→ Task description
Set down the data below from its first line to the line holding "scene.camera = cam", inclusive; omit all pictures.

→ Material
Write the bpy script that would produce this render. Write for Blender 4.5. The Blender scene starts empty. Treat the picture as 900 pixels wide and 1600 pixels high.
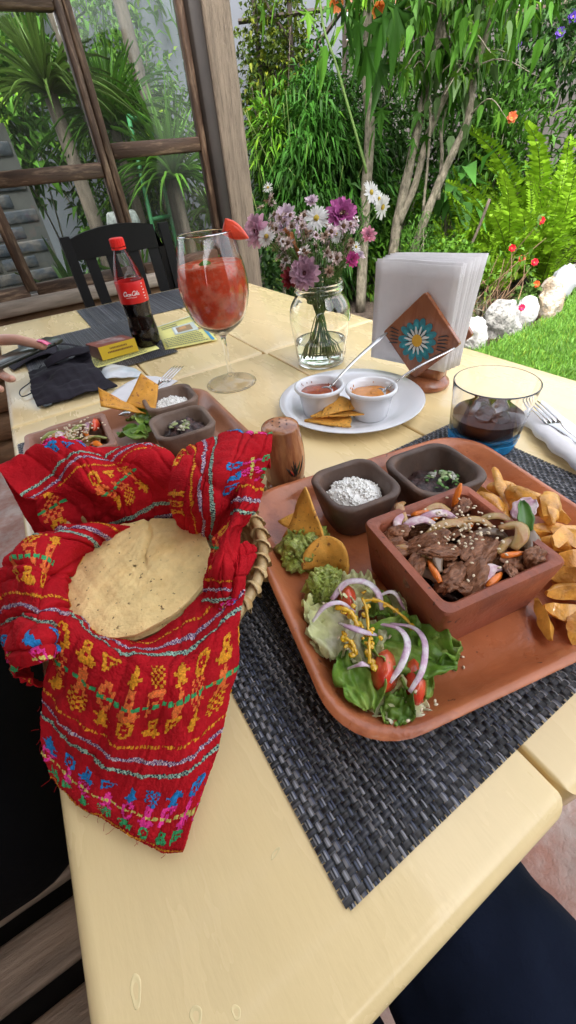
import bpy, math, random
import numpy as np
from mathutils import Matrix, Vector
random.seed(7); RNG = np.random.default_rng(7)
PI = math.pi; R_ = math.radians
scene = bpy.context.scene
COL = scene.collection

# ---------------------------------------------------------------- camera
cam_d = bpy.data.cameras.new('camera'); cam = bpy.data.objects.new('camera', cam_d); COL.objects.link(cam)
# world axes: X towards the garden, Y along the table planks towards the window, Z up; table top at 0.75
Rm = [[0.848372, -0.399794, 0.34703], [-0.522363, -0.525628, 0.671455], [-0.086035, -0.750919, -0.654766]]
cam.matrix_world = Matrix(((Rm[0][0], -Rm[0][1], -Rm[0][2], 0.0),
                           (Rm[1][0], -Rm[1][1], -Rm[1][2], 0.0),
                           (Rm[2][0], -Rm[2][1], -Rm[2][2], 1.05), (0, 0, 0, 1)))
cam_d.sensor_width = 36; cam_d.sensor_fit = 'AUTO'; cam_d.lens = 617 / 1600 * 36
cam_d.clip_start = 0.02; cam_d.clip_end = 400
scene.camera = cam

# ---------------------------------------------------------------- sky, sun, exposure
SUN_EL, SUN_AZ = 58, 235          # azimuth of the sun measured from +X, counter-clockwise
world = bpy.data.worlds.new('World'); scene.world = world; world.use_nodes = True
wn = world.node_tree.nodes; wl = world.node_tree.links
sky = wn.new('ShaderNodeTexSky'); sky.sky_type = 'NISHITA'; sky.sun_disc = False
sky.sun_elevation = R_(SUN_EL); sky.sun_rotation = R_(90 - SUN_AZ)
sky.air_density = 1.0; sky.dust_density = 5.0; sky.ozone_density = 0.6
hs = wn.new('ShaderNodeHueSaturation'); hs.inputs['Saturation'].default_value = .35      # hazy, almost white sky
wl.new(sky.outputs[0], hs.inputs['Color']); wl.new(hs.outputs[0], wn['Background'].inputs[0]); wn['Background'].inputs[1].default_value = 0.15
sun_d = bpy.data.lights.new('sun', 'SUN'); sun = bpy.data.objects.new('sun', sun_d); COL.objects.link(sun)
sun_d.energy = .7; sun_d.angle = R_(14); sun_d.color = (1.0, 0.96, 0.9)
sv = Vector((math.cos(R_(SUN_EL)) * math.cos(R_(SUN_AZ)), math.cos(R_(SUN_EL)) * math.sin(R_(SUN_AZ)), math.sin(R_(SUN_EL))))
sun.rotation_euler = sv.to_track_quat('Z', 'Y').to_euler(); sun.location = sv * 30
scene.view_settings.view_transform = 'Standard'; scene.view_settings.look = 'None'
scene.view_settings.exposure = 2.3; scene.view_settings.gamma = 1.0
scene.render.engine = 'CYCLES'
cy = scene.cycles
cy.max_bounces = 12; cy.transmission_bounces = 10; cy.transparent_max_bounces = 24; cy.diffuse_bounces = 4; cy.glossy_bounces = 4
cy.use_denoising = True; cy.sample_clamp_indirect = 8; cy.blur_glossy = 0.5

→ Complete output
Write the bpy script that would produce this render. Write for Blender 4.5. The Blender scene starts empty. Treat the picture as 900 pixels wide and 1600 pixels high.
import bpy, math, random
import numpy as np
from mathutils import Matrix, Vector
random.seed(7); RNG = np.random.default_rng(7)
PI = math.pi; R_ = math.radians
scene = bpy.context.scene
COL = scene.collection

# ---------------------------------------------------------------- camera
cam_d = bpy.data.cameras.new('camera'); cam = bpy.data.objects.new('camera', cam_d); COL.objects.link(cam)
# world axes: X towards the garden, Y along the table planks towards the window, Z up; table top at 0.75
Rm = [[0.848372, -0.399794, 0.34703], [-0.522363, -0.525628, 0.671455], [-0.086035, -0.750919, -0.654766]]
cam.matrix_world = Matrix(((Rm[0][0], -Rm[0][1], -Rm[0][2], 0.0),
                           (Rm[1][0], -Rm[1][1], -Rm[1][2], 0.0),
                           (Rm[2][0], -Rm[2][1], -Rm[2][2], 1.05), (0, 0, 0, 1)))
cam_d.sensor_width = 36; cam_d.sensor_fit = 'AUTO'; cam_d.lens = 617 / 1600 * 36
cam_d.clip_start = 0.02; cam_d.clip_end = 400
scene.camera = cam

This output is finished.